LID/ SELF-PORTRAIT At the beginning of my period of study in London I decided to wear a hat and only the color black, every day for three years. I wanted to establish a definite, though unobtrusive marker through which this period could be ‘framed’. In hindsight it is interesting to see how such a small change in my appearance would modify my artistic practice and general experience of life. This decision had some definite, immediate consequences as I could, for example, not enter into churches and was even turned away from nightclubs without having to remove the hat. The hat would become a prominent feature of many of the artworks produced during the time.
In this way the self-portrait on Wagner’s grave is something of a double ‘lid’ upon a container: that of the gravestone as well as that of the hat upon my head. Both signal clear divisions between the various material states of being in time. I stopped wearing the hat and the colour black every day of the performance in Bodh Gaya, India, entitled ‘Thank You’ (14 February 2011). On the next page is an interview regarding the work I gave as part of an online exhibition entitled ‘Opening Borders/Opening Objects’, curated by MA/MFA/PHD students of, and hosted by, the University of Western Ontario, Canada, 1 May – 30 August 2010.

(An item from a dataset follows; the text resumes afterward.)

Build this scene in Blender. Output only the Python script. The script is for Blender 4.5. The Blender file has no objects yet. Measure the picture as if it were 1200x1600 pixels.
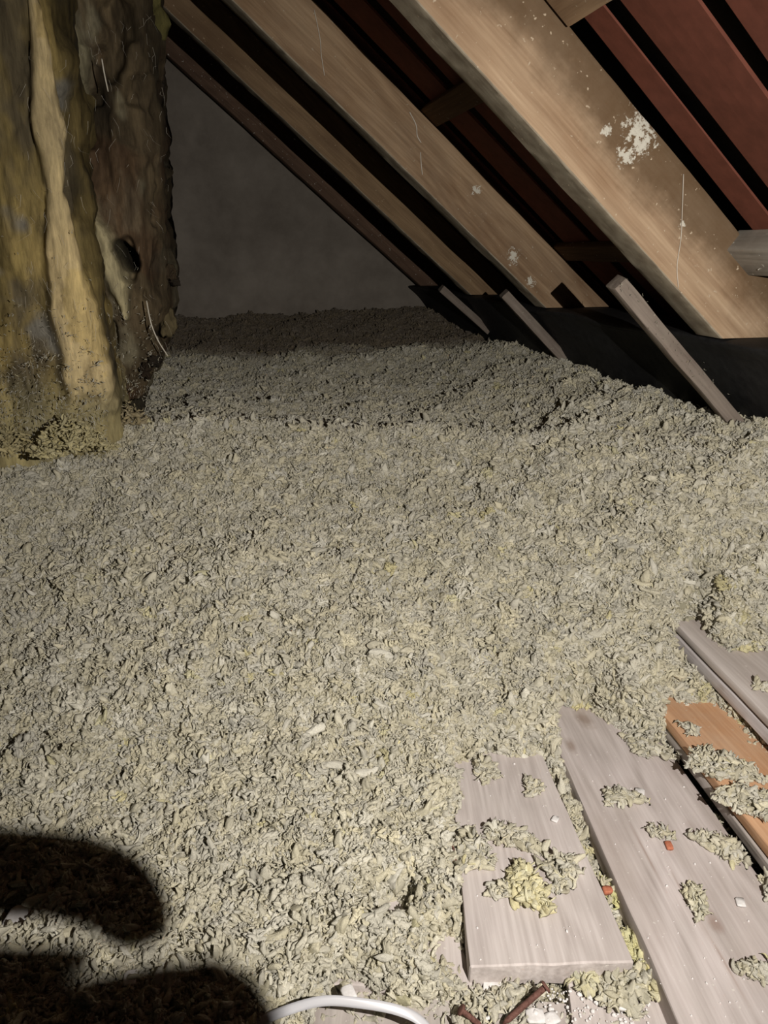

Q: Where did you get the object from?
(Please include the city and the venue)
JT: I purchased it at approximately 14h00 on Friday 29 September 2009 at a hat stall in Camden Lock Market, London, UK.

Q: Was the souvenir a gift, a purchased object, or a found object?
JT: Purchased, found object. (Even if you find an object one often still has to pay for it).

Q: If you purchased the object, how much did it cost?
JT: 35 Pounds sterling.

Q: What made you select/keep the object?
JT: When I moved to London from Johannesburg I felt that I wanted to change my appearance by wearing only black  for the duration of my stay. Prior to this I had done a number of performance artworks wearing white workers uniforms. In some way I consider the change in my appearance indicative of a new phase in my work and life. Moreover I wanted to more fully integrate the performative aspects of my work into my everyday life without making it too obvious. I felt the hat fulfilled a multiplicity of roles here:
One, it suggested something about the notion of empire (the gentleman, the English bowler hat);
Two, it effectively covered my head, stopping the natural flow of energy both in and out – thus it could function as something of a lid on an otherwise open ‘container’;
Three, it is functional in that it allows the body to retain much of its heat in the cold weather of the UK (especially since I regularly shave my head).

Moreover, on account of my wearing the hat I was refused entry (or requested to remove it if I wished to stay) at two sites during this period:
22 January 2011, 11h34 – Cologne Cathedral, Cologne, Germany. After entering the space a priest asked me to remove the hat. I politely declined
and left.
25 September 2010, 22h14 – The My Hotel Bar at
My Hotel, Brighton, UK. The bar has a ‘no-hat’ policy and would not allow me entry despite the fact that
I was lodging at their premises.

The hat has also featured as an integral component in a number of artworks produced during this time. These include ‘blood rites/ eat your words’ (2010)
and ‘Prospecter’ (2010), amongst others.

Lastly, I will stop wearing the hat at the end of my period of studies in the UK (I am currently completing a PhD at the Slade School of Fine Art, UCL on a Commonwealth Scholarship).

Q: Is there anything else that you would like to tell us about your souvenir?
JT: On the inside of the hat the following inscription can be found:  “100% Wool. Handmade. Made for England”.